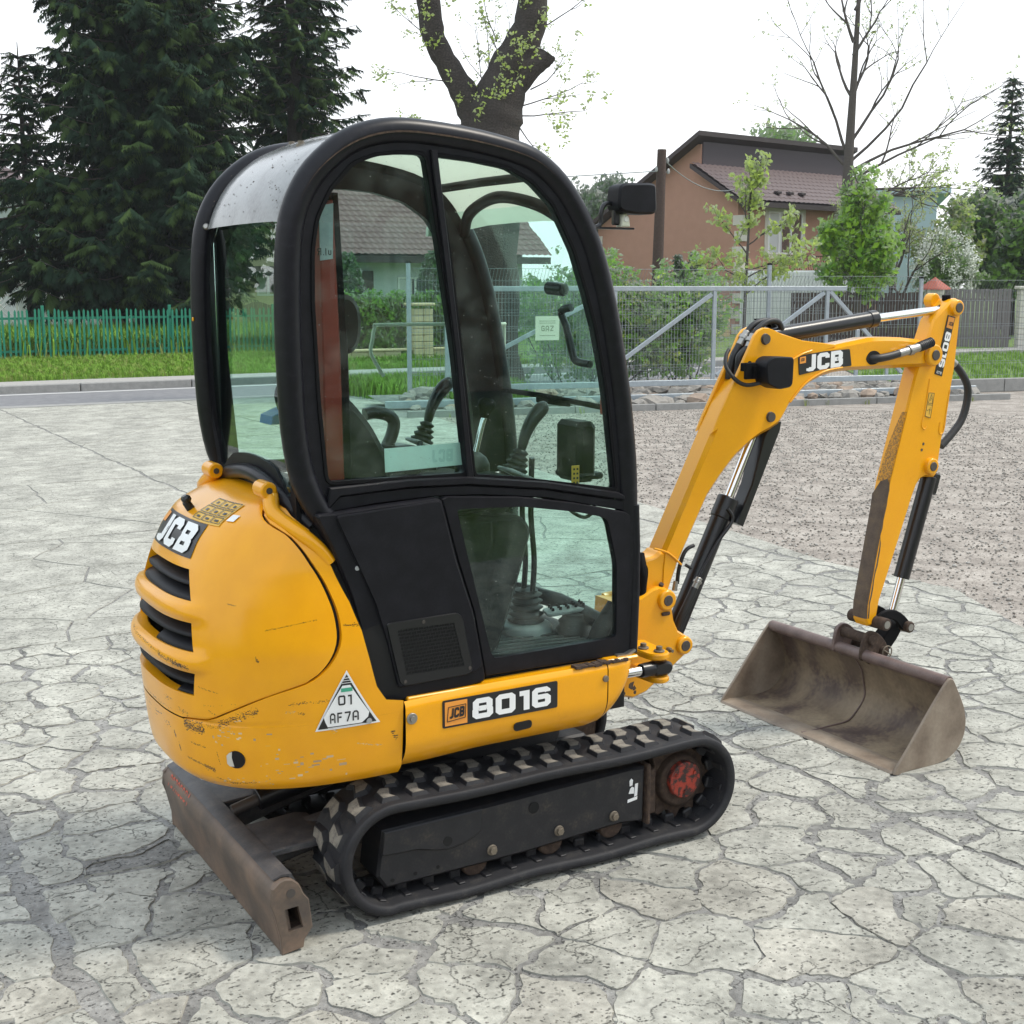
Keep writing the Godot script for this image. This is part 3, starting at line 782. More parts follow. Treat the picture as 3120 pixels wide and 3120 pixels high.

-=-=-

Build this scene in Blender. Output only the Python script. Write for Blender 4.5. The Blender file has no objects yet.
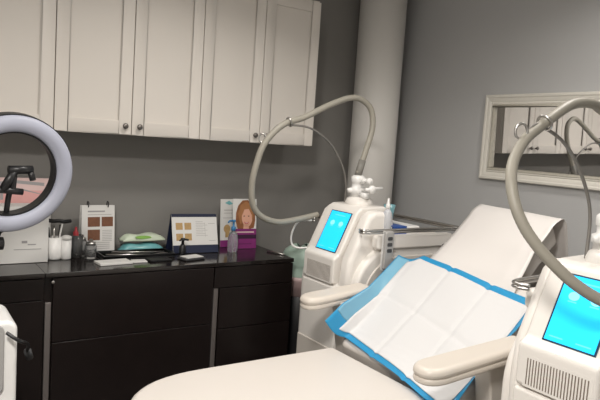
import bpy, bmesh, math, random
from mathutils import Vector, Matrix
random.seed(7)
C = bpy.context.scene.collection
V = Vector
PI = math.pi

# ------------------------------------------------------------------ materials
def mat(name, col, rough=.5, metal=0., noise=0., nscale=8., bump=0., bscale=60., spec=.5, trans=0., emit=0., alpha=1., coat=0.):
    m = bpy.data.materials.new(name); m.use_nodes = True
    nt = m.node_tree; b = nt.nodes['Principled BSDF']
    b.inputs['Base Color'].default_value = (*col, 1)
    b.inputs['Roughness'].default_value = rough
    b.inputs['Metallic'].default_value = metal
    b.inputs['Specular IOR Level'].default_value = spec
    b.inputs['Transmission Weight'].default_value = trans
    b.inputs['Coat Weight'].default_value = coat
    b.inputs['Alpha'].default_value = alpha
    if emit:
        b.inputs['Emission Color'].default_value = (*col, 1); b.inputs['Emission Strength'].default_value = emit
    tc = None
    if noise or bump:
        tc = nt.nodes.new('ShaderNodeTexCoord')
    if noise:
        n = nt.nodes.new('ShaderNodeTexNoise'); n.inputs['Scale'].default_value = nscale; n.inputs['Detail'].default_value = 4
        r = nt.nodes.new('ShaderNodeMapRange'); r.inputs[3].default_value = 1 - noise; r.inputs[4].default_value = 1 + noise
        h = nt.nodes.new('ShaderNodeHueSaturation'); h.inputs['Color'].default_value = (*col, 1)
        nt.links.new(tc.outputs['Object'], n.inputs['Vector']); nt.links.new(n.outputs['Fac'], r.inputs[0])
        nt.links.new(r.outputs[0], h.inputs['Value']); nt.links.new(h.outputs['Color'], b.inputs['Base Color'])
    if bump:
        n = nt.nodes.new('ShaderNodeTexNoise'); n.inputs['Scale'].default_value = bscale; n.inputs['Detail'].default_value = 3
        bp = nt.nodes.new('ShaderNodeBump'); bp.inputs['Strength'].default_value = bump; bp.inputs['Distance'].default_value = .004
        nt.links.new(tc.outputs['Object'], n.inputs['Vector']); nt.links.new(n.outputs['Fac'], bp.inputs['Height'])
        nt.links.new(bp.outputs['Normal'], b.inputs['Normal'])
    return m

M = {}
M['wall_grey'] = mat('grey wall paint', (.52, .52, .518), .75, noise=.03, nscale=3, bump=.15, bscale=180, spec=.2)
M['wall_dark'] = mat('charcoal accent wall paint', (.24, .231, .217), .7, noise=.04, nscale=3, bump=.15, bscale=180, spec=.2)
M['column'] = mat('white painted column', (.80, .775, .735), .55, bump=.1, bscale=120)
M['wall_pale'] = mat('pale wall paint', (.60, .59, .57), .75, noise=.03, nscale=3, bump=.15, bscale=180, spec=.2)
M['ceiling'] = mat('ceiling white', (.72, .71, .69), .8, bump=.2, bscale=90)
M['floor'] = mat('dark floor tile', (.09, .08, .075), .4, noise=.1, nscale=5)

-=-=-

**Stated goal:**
Pictures are excluded. Repeat exactly the lines from the one containing "Build this scene" to the one containing "PI = math.pi", inclusive.

**Response to this exercise:**
Build this scene in Blender. Output only the Python script. Write for Blender 4.5. The Blender file has no objects yet.
import bpy, bmesh, math, random
from mathutils import Vector, Matrix
random.seed(7)
C = bpy.context.scene.collection
V = Vector
PI = math.pi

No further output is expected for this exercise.